MATERIAL FOR THIS TASK:
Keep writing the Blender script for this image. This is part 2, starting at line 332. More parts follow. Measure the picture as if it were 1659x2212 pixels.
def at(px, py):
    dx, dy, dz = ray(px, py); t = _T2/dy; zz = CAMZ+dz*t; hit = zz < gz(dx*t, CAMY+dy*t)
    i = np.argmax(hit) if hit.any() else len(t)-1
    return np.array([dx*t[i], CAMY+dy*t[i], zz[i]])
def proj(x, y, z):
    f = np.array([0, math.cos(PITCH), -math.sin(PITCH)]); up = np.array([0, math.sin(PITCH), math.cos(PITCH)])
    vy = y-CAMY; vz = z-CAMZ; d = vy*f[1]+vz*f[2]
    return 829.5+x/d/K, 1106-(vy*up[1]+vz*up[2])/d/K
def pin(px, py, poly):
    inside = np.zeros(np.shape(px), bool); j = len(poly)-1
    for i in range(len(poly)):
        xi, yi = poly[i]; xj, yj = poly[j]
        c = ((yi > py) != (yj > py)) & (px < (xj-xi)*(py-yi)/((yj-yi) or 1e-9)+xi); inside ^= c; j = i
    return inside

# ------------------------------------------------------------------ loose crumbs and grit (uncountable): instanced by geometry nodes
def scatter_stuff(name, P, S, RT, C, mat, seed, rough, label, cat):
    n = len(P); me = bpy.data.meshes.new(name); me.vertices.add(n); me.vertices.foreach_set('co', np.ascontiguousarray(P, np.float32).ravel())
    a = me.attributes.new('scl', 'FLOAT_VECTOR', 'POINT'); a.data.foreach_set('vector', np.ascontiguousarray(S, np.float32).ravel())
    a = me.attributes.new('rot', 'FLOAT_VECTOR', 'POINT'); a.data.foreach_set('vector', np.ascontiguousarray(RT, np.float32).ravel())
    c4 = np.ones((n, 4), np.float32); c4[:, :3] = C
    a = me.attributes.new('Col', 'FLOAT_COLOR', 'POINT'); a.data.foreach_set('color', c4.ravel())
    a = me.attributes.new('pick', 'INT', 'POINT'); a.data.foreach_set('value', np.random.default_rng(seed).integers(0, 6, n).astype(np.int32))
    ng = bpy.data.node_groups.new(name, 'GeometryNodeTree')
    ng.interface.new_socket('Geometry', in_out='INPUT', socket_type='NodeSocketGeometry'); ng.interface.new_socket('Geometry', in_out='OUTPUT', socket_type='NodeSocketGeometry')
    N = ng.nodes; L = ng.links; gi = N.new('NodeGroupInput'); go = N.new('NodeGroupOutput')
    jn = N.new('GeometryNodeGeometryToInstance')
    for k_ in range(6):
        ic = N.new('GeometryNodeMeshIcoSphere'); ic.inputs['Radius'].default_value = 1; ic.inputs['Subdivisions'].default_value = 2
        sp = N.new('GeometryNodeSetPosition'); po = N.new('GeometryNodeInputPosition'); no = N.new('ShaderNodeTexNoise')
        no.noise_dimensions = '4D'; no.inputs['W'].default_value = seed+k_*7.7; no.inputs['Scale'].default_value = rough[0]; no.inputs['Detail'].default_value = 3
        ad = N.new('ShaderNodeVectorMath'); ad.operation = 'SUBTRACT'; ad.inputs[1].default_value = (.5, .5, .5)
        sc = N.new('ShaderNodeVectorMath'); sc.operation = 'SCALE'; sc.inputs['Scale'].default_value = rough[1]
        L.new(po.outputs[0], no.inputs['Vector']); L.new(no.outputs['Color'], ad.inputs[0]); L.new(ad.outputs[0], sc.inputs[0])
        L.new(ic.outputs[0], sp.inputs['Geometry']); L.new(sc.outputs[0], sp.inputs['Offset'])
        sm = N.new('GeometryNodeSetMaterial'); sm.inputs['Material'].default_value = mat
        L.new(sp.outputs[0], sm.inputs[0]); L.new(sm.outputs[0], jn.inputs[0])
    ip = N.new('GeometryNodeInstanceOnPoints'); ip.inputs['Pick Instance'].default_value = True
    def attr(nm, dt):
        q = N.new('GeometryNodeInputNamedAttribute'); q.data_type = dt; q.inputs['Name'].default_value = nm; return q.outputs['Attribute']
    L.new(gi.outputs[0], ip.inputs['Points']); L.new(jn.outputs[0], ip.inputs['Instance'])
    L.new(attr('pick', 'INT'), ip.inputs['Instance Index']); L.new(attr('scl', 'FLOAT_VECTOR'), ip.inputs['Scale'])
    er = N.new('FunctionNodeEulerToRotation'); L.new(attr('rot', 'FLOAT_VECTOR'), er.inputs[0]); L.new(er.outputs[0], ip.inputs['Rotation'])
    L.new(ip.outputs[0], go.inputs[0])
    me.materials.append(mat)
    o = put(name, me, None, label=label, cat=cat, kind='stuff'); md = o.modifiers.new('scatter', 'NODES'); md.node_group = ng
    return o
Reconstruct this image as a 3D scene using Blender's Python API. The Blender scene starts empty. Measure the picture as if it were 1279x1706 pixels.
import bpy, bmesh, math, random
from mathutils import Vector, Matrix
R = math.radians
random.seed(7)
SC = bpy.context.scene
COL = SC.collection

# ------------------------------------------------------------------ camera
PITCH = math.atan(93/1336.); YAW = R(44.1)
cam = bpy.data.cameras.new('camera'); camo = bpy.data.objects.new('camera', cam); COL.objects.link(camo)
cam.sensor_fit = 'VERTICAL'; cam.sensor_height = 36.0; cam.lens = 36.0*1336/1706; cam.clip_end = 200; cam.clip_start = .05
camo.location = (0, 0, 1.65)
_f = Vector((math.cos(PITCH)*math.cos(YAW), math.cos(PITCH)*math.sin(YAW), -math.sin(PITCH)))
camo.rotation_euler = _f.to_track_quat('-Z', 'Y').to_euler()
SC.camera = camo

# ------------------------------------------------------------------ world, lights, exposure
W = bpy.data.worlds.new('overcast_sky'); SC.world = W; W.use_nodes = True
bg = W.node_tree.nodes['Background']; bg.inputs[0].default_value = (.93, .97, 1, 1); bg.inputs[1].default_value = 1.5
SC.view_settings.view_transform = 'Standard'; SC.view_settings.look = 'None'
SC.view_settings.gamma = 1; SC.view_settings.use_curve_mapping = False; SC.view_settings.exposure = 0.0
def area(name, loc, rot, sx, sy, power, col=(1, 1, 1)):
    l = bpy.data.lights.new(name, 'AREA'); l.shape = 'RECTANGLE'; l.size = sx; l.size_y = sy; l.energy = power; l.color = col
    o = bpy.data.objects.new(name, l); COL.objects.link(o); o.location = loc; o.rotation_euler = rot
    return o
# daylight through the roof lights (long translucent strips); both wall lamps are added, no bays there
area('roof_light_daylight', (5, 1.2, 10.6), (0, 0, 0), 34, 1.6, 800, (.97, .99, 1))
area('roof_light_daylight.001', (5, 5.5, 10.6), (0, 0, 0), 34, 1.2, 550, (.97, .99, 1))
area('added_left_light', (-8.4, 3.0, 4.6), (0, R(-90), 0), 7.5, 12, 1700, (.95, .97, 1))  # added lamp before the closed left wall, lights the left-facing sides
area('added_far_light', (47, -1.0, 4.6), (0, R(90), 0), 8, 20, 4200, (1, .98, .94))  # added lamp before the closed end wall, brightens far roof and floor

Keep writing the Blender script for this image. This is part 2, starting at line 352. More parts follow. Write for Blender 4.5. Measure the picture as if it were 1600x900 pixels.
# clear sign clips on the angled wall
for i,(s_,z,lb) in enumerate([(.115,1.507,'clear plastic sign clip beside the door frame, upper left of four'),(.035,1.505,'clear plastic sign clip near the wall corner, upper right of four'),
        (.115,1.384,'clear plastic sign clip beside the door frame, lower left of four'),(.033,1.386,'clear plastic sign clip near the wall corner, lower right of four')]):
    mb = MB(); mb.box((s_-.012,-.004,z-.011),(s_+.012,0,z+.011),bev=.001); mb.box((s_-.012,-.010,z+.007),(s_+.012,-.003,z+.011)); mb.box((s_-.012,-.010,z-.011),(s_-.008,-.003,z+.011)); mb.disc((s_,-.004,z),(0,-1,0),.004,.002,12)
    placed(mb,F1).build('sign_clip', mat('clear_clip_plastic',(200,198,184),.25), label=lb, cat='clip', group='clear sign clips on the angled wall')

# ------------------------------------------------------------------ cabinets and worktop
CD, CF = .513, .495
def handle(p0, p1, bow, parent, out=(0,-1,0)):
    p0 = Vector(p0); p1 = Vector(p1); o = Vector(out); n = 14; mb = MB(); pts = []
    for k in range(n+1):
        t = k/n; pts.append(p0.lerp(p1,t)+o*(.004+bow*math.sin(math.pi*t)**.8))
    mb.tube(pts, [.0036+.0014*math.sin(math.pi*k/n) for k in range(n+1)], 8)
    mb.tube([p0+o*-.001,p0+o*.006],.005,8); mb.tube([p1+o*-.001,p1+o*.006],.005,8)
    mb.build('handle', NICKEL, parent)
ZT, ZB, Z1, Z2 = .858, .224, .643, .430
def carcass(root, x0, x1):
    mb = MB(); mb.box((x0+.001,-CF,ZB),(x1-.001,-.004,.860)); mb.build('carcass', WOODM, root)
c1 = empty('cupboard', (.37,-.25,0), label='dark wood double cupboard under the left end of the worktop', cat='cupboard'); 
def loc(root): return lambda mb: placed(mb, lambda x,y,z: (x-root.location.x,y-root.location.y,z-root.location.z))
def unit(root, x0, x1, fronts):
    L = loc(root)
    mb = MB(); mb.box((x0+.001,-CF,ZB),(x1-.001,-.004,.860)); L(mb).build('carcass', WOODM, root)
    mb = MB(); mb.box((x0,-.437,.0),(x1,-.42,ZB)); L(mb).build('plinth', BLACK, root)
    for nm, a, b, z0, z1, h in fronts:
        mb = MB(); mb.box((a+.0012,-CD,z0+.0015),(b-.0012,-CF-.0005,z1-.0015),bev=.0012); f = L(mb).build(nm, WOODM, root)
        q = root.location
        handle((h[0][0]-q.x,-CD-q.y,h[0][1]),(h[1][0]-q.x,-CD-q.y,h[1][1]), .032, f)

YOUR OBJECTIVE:
In the listing above, locate the line containing "Reconstruct this image" and the line containing "COL = SC.collection". Transcribe those two lines and everything between them, exactly as written.

ANSWER TO THE PROBLEM:
Reconstruct this image as a 3D scene using Blender's Python API. The Blender scene starts empty. Measure the picture as if it were 1279x1706 pixels.
import bpy, bmesh, math, random
from mathutils import Vector, Matrix
R = math.radians
random.seed(7)
SC = bpy.context.scene
COL = SC.collection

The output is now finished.